[DATASET EXCERPTS]

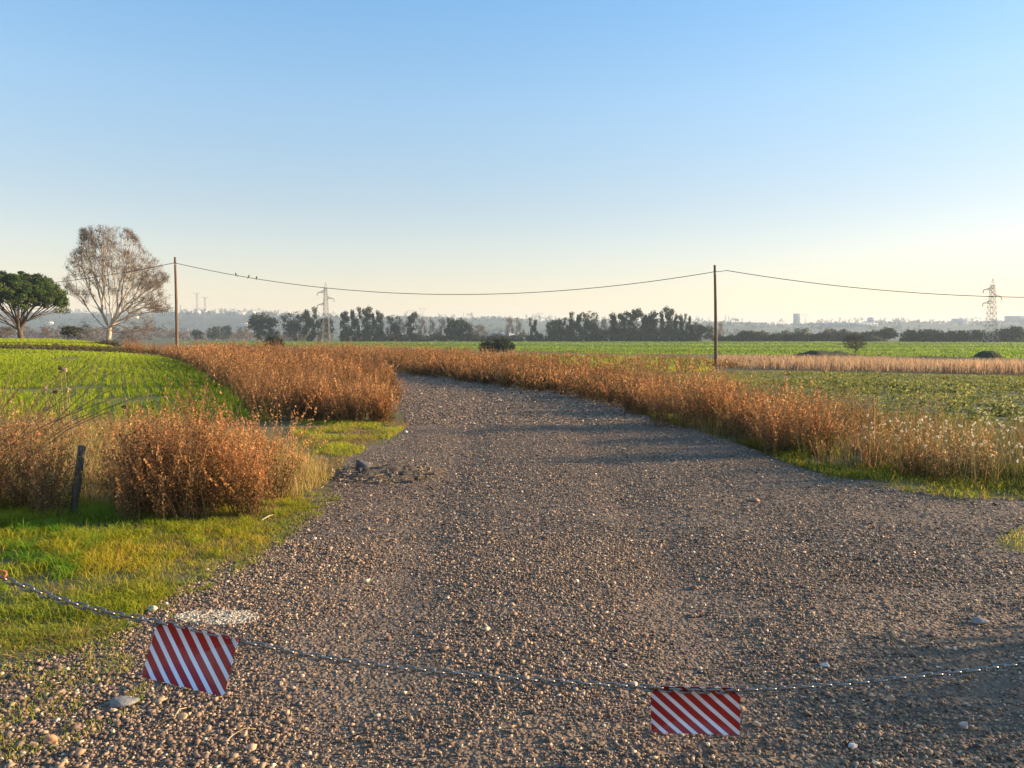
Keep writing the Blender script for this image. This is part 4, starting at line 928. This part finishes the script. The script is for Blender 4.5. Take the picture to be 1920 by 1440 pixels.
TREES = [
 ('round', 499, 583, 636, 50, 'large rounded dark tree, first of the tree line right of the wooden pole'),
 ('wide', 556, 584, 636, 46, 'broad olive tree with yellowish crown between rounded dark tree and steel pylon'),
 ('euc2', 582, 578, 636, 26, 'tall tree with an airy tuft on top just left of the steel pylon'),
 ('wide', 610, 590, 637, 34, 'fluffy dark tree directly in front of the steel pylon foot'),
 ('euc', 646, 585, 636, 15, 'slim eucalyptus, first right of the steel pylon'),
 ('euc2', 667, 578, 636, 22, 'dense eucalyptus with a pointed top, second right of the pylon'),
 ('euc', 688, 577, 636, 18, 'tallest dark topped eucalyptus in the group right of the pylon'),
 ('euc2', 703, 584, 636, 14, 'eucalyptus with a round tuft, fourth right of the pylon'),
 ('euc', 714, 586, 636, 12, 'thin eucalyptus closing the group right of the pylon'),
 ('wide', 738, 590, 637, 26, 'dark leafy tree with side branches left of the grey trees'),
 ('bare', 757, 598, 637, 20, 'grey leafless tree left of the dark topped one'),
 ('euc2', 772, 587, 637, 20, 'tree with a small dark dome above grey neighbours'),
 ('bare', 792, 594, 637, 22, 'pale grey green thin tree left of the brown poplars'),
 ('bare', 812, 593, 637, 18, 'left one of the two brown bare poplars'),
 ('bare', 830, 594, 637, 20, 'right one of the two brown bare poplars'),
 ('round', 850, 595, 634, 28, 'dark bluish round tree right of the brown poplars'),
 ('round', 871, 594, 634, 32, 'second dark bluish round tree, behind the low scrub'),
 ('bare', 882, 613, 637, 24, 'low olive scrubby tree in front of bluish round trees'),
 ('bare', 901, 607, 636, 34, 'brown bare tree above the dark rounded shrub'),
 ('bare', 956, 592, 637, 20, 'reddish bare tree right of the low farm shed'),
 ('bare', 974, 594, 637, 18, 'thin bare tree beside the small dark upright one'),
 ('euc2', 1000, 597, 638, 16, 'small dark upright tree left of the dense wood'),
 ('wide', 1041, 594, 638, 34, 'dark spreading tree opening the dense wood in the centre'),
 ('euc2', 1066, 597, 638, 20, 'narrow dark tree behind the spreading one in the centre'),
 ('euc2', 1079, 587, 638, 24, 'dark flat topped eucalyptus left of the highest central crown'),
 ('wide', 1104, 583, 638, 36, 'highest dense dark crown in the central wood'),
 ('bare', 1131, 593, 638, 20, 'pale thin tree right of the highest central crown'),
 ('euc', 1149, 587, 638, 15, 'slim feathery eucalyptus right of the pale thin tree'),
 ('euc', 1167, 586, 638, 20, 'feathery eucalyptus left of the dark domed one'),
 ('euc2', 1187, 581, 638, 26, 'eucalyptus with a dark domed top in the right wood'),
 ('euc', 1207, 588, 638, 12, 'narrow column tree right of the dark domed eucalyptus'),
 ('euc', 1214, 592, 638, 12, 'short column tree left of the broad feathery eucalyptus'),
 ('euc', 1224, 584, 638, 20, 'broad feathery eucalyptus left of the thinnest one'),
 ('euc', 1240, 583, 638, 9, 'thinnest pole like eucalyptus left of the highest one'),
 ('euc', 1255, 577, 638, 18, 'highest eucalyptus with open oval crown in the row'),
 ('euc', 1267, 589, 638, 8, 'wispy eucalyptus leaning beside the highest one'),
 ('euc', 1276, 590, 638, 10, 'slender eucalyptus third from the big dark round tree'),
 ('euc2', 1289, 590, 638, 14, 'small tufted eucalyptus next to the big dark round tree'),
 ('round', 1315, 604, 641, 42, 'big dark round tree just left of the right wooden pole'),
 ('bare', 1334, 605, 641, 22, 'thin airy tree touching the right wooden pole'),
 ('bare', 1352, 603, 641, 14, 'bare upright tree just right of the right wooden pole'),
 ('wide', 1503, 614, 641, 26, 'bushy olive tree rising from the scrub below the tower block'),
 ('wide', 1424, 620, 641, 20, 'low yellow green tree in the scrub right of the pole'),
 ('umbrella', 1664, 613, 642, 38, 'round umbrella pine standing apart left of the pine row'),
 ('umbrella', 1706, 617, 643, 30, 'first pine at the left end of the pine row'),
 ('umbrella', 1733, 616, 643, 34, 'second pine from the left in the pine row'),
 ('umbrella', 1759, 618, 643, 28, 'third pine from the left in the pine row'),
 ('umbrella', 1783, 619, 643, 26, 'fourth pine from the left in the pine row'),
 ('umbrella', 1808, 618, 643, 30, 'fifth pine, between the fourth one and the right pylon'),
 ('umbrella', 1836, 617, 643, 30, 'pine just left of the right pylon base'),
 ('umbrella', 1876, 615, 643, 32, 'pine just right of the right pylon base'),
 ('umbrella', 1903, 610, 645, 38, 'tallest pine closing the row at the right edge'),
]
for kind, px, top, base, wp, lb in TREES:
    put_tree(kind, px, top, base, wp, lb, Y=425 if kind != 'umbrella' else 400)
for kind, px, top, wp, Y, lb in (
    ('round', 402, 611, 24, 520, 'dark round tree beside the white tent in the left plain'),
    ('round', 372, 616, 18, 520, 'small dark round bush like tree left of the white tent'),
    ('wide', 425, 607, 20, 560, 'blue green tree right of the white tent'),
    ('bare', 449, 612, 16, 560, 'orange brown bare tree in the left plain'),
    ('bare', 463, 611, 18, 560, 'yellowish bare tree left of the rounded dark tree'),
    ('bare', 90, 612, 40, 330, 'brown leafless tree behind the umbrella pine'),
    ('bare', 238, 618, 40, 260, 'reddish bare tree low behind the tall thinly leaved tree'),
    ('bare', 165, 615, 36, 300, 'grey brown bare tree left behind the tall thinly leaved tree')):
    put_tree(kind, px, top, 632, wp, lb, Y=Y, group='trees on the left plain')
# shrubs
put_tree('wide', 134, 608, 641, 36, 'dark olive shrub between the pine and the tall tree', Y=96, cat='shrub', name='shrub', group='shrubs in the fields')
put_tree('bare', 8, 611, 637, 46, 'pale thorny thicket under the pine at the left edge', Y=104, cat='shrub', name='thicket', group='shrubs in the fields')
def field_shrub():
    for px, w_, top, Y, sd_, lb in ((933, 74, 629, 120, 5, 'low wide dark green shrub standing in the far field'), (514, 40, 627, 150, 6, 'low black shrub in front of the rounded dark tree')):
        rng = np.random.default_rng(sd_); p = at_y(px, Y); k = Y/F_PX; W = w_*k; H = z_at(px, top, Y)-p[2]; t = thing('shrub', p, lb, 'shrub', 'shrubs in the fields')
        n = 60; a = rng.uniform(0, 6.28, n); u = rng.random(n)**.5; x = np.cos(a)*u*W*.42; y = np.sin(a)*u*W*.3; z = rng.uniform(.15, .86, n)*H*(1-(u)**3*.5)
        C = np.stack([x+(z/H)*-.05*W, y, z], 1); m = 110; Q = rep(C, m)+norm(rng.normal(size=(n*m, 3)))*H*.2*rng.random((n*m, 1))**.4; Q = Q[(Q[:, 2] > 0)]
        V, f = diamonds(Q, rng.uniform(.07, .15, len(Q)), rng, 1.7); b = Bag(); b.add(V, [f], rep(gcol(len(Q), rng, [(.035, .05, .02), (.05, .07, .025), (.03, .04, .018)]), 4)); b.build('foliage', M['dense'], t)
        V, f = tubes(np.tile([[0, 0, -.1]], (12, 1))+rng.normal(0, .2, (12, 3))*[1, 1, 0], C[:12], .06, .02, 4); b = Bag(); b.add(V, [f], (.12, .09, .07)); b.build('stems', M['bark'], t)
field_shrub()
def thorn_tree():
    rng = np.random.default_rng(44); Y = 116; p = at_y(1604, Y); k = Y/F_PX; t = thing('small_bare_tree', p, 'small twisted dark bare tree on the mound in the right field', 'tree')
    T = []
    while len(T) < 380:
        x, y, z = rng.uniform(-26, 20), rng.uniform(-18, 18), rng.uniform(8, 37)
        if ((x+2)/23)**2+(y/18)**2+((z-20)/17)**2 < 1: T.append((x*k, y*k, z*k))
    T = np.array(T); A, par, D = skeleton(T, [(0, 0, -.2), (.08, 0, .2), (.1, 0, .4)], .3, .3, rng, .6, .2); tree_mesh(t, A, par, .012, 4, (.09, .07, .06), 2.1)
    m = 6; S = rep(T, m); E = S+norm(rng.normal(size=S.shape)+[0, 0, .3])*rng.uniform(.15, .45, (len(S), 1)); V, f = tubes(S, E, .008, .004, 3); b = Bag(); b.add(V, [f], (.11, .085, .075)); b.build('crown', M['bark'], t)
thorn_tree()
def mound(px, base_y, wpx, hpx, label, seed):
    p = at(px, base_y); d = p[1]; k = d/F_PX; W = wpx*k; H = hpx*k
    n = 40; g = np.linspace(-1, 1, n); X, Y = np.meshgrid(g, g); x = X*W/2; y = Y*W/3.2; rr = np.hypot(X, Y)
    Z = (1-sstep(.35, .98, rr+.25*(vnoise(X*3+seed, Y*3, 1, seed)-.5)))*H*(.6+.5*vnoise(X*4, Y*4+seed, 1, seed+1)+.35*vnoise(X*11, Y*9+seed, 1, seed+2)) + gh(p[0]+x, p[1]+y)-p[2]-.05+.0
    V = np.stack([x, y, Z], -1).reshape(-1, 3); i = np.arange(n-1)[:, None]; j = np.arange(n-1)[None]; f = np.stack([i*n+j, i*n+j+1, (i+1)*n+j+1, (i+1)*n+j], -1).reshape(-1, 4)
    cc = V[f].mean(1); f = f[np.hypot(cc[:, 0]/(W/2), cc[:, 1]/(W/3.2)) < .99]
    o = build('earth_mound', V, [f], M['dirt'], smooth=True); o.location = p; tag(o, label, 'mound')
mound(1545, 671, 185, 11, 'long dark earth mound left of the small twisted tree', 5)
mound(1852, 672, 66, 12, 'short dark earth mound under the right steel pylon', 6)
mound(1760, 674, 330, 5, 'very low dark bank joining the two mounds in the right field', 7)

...

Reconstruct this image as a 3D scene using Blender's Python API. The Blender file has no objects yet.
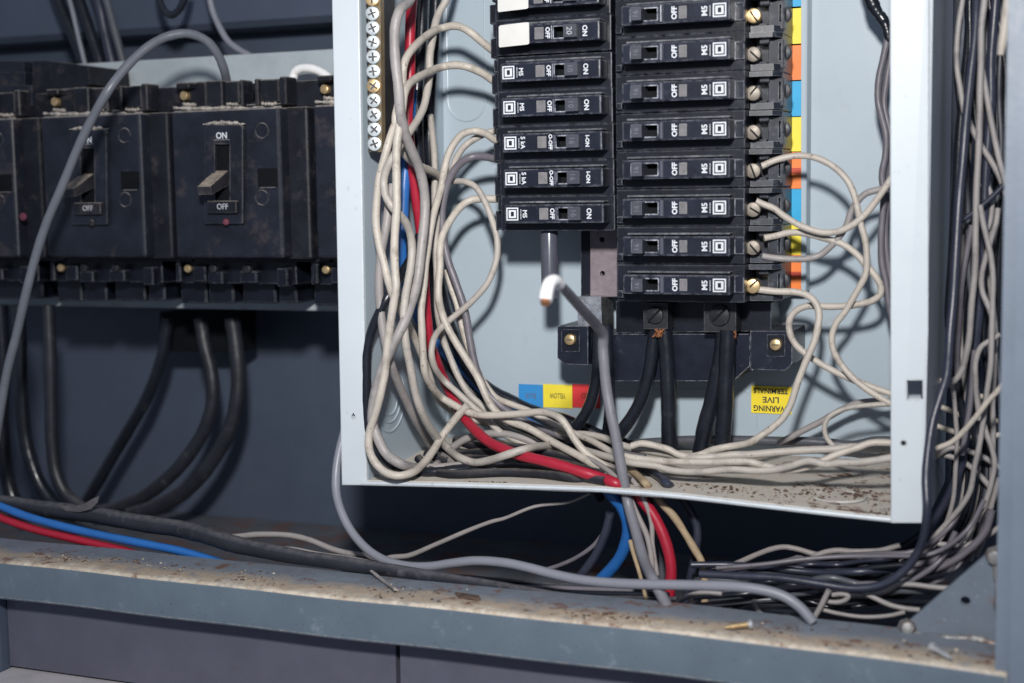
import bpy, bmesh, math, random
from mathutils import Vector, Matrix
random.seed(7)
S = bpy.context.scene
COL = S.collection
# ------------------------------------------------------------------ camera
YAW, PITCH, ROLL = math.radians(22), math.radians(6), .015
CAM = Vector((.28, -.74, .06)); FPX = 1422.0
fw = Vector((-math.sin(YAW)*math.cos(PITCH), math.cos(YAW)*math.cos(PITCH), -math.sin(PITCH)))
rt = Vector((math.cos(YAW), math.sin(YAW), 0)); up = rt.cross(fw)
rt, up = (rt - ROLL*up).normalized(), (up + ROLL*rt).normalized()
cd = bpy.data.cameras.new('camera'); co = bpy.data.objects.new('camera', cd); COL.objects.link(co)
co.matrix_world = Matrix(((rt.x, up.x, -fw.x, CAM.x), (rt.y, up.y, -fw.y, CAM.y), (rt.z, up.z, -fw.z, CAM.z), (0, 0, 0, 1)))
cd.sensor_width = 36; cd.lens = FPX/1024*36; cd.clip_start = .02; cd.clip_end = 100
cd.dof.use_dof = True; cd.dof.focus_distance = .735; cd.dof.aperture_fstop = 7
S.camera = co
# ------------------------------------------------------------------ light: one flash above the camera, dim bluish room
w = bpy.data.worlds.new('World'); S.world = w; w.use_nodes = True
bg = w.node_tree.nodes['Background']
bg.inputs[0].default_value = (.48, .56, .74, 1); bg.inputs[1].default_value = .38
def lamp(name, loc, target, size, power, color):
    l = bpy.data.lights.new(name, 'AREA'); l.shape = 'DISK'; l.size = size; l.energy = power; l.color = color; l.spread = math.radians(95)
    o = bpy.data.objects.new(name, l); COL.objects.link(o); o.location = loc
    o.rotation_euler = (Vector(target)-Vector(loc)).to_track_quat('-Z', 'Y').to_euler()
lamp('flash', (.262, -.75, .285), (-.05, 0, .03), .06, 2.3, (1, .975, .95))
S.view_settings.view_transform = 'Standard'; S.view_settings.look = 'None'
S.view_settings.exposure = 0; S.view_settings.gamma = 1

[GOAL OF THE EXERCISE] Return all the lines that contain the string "this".

[OUTPUT BELOW]
Keep writing the Blender script for this image. This is part 4, starting at line 928. This part finishes the script. The script is for Blender 4.5. Take the picture to be 1920 by 1440 pixels.
Reconstruct this image as a 3D scene using Blender's Python API. The Blender file has no objects yet.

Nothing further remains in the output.